• INSTRUCTION: Without the pictures, can you quote each line below exactly?

• DATASET EXTRACT:
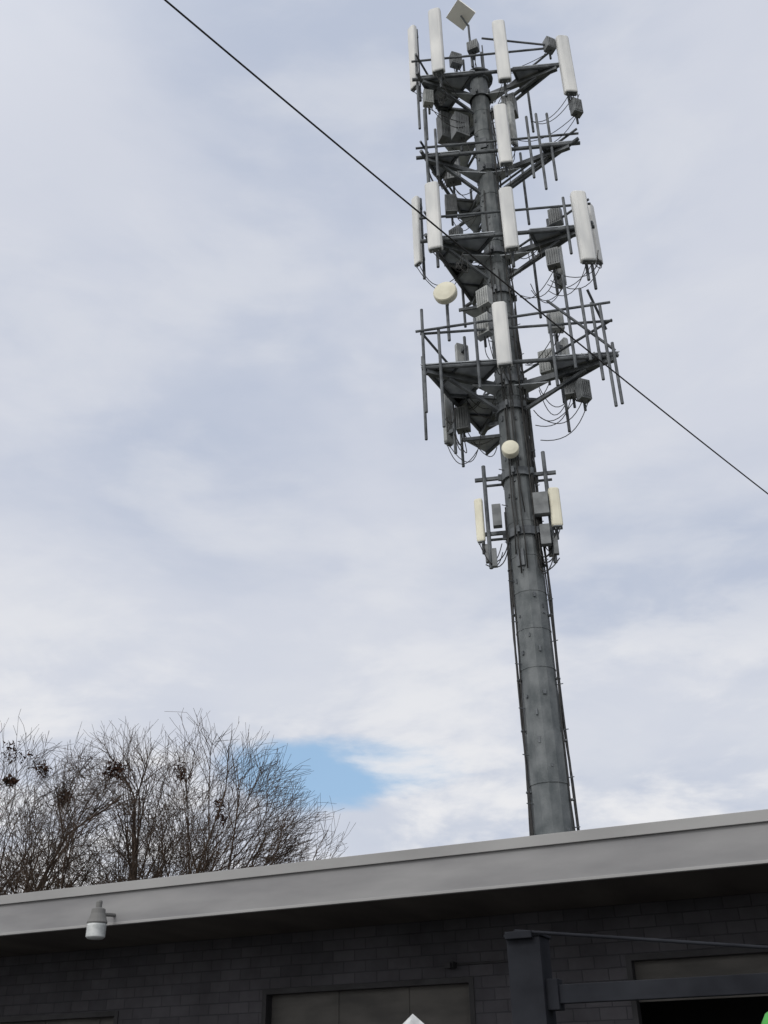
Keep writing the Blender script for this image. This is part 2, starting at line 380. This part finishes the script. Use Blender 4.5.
h=MB(); prof=[(.02,.0),(.085,.005),(.105,.02)]
for k in range(8): prof+= [(.114,.03+k*.0165),(.108,.038+k*.0165)]
prof.append((.112,.168)); h.lathe(prof,(0,0,0),28)
h.obj('refractor',mat('refractor_plastic',(.34,.36,.37),(.50,.52,.53),scale=12,rough=.35),yl,smooth=True)

# ------------------------------------------------------------------ steel swing gate
M_gate=mat('dark_painted_steel',(.011,.012,.016),(.021,.023,.029),scale=3,rough=.8,spec=.12,detail=10)
gt=empty('steel_gate',(.99,7.94,0),-R(24)); g=MB()
g.box((0,0,1.27),(.25,.25,2.54)); g.box((0,0,2.55),(.28,.28,.02)); g.box((.0,0,.014),(.4,.4,.02))
g.beam((.13,0,2.16),(4.9,0,2.16),.08,.12); g.beam((.13,0,.5),(4.9,0,.5),.08,.12); g.beam((4.86,0,.56),(4.86,0,2.1),.08,.08)
for k in range(1,14): g.tube((.13+k*.34,0,.56),(.13+k*.34,0,1.35),.014)
g.beam((.13,0,1.4),(4.82,0,1.4),.06,.06)
g.tube((-.05,-.15,2.58),(3.0,-.02,2.20),.012); g.box((-.02,-.15,2.55),(.2,.05,.05)); g.box((.16,0,2.16),(.1,.14,.2))
g.obj('post_rail_and_tie_rod',M_gate,gt,bevel=.006)

fp=empty('white_fence_post',(.13,7.98,0),R(28)); g=MB()
g.box((0,0,.96),(.15,.15,1.92)); g.box((0,0,1.93),(.19,.19,.03))
v=[(-.105,-.105,1.945),(.105,-.105,1.945),(.105,.105,1.945),(-.105,.105,1.945),(0,0,2.065)]
g.add(v,[(3,2,1,0),(0,1,4),(1,2,4),(2,3,4),(3,0,4)])
g.obj('post_and_pyramid_cap',mat('white_vinyl',(.36,.37,.38),(.52,.53,.54),rough=.5,scale=14),fp)

# ------------------------------------------------------------------ person in a green hard hat
pe=empty('person',(1.385,3.90,0),R(-15))
def skinfig(name,joints,edges,mt,parent,root=0):
    me=bpy.data.meshes.new(name); me.from_pydata([j[0] for j in joints],edges,[]); me.update()
    o=bpy.data.objects.new(name,me); scene.collection.objects.link(o); o.parent=parent; me.materials.append(mt)
    m=o.modifiers.new('s','SKIN'); m.use_smooth_shade=True
    for i,j in enumerate(joints):
        sv=me.skin_vertices[0].data[i]; rr=j[1]; sv.radius=(rr if isinstance(rr,tuple) else (rr,rr)); sv.use_root=(i==root)
    s=o.modifiers.new('ss','SUBSURF'); s.levels=1; s.render_levels=2
    return o
M_jkt=mat('dark_jacket',(.03,.035,.05),(.05,.055,.075),scale=6,rough=.9)
M_jean=mat('work_trousers',(.04,.05,.08),(.06,.075,.11),scale=8,rough=.95)
M_skin=mat('skin',(.42,.26,.19),(.50,.32,.24),scale=5,rough=.55)
M_hat=mat('green_hard_hat',(.035,.24,.03),(.06,.33,.05),scale=9,rough=.5,spec=.3)
M_hair=mat('brown_hair',(.03,.02,.012),(.05,.03,.02),scale=20,rough=.8)
skinfig('jacket',[((0,0,.92),(.17,.12)),((0,0,1.12),(.16,.115)),((0,0,1.33),(.19,.125)),((0,.01,1.46),(.09,.08)),
   ((.17,0,1.41),.075),((.24,.02,1.16),.058),((.22,-.08,.92),.043),((-.17,0,1.41),.075),((-.24,.02,1.16),.058),((-.22,-.08,.92),.043)],
   [(0,1),(1,2),(2,3),(2,4),(4,5),(5,6),(2,7),(7,8),(8,9)],M_jkt,pe)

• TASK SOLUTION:
Keep writing the Blender script for this image. This is part 2, starting at line 380. This part finishes the script. Use Blender 4.5.
h=MB(); prof=[(.02,.0),(.085,.005),(.105,.02)]
for k in range(8): prof+= [(.114,.03+k*.0165),(.108,.038+k*.0165)]
prof.append((.112,.168)); h.lathe(prof,(0,0,0),28)
h.obj('refractor',mat('refractor_plastic',(.34,.36,.37),(.50,.52,.53),scale=12,rough=.35),yl,smooth=True)

# ------------------------------------------------------------------ steel swing gate
M_gate=mat('dark_painted_steel',(.011,.012,.016),(.021,.023,.029),scale=3,rough=.8,spec=.12,detail=10)
gt=empty('steel_gate',(.99,7.94,0),-R(24)); g=MB()
g.box((0,0,1.27),(.25,.25,2.54)); g.box((0,0,2.55),(.28,.28,.02)); g.box((.0,0,.014),(.4,.4,.02))
g.beam((.13,0,2.16),(4.9,0,2.16),.08,.12); g.beam((.13,0,.5),(4.9,0,.5),.08,.12); g.beam((4.86,0,.56),(4.86,0,2.1),.08,.08)
for k in range(1,14): g.tube((.13+k*.34,0,.56),(.13+k*.34,0,1.35),.014)
g.beam((.13,0,1.4),(4.82,0,1.4),.06,.06)
g.tube((-.05,-.15,2.58),(3.0,-.02,2.20),.012); g.box((-.02,-.15,2.55),(.2,.05,.05)); g.box((.16,0,2.16),(.1,.14,.2))
g.obj('post_rail_and_tie_rod',M_gate,gt,bevel=.006)

fp=empty('white_fence_post',(.13,7.98,0),R(28)); g=MB()
g.box((0,0,.96),(.15,.15,1.92)); g.box((0,0,1.93),(.19,.19,.03))
v=[(-.105,-.105,1.945),(.105,-.105,1.945),(.105,.105,1.945),(-.105,.105,1.945),(0,0,2.065)]
g.add(v,[(3,2,1,0),(0,1,4),(1,2,4),(2,3,4),(3,0,4)])
g.obj('post_and_pyramid_cap',mat('white_vinyl',(.36,.37,.38),(.52,.53,.54),rough=.5,scale=14),fp)

# ------------------------------------------------------------------ person in a green hard hat
pe=empty('person',(1.385,3.90,0),R(-15))
def skinfig(name,joints,edges,mt,parent,root=0):
    me=bpy.data.meshes.new(name); me.from_pydata([j[0] for j in joints],edges,[]); me.update()
    o=bpy.data.objects.new(name,me); scene.collection.objects.link(o); o.parent=parent; me.materials.append(mt)
    m=o.modifiers.new('s','SKIN'); m.use_smooth_shade=True
    for i,j in enumerate(joints):
        sv=me.skin_vertices[0].data[i]; rr=j[1]; sv.radius=(rr if isinstance(rr,tuple) else (rr,rr)); sv.use_root=(i==root)
    s=o.modifiers.new('ss','SUBSURF'); s.levels=1; s.render_levels=2
    return o
M_jkt=mat('dark_jacket',(.03,.035,.05),(.05,.055,.075),scale=6,rough=.9)
M_jean=mat('work_trousers',(.04,.05,.08),(.06,.075,.11),scale=8,rough=.95)
M_skin=mat('skin',(.42,.26,.19),(.50,.32,.24),scale=5,rough=.55)
M_hat=mat('green_hard_hat',(.035,.24,.03),(.06,.33,.05),scale=9,rough=.5,spec=.3)
M_hair=mat('brown_hair',(.03,.02,.012),(.05,.03,.02),scale=20,rough=.8)
skinfig('jacket',[((0,0,.92),(.17,.12)),((0,0,1.12),(.16,.115)),((0,0,1.33),(.19,.125)),((0,.01,1.46),(.09,.08)),
   ((.17,0,1.41),.075),((.24,.02,1.16),.058),((.22,-.08,.92),.043),((-.17,0,1.41),.075),((-.24,.02,1.16),.058),((-.22,-.08,.92),.043)],
   [(0,1),(1,2),(2,3),(2,4),(4,5),(5,6),(2,7),(7,8),(8,9)],M_jkt,pe)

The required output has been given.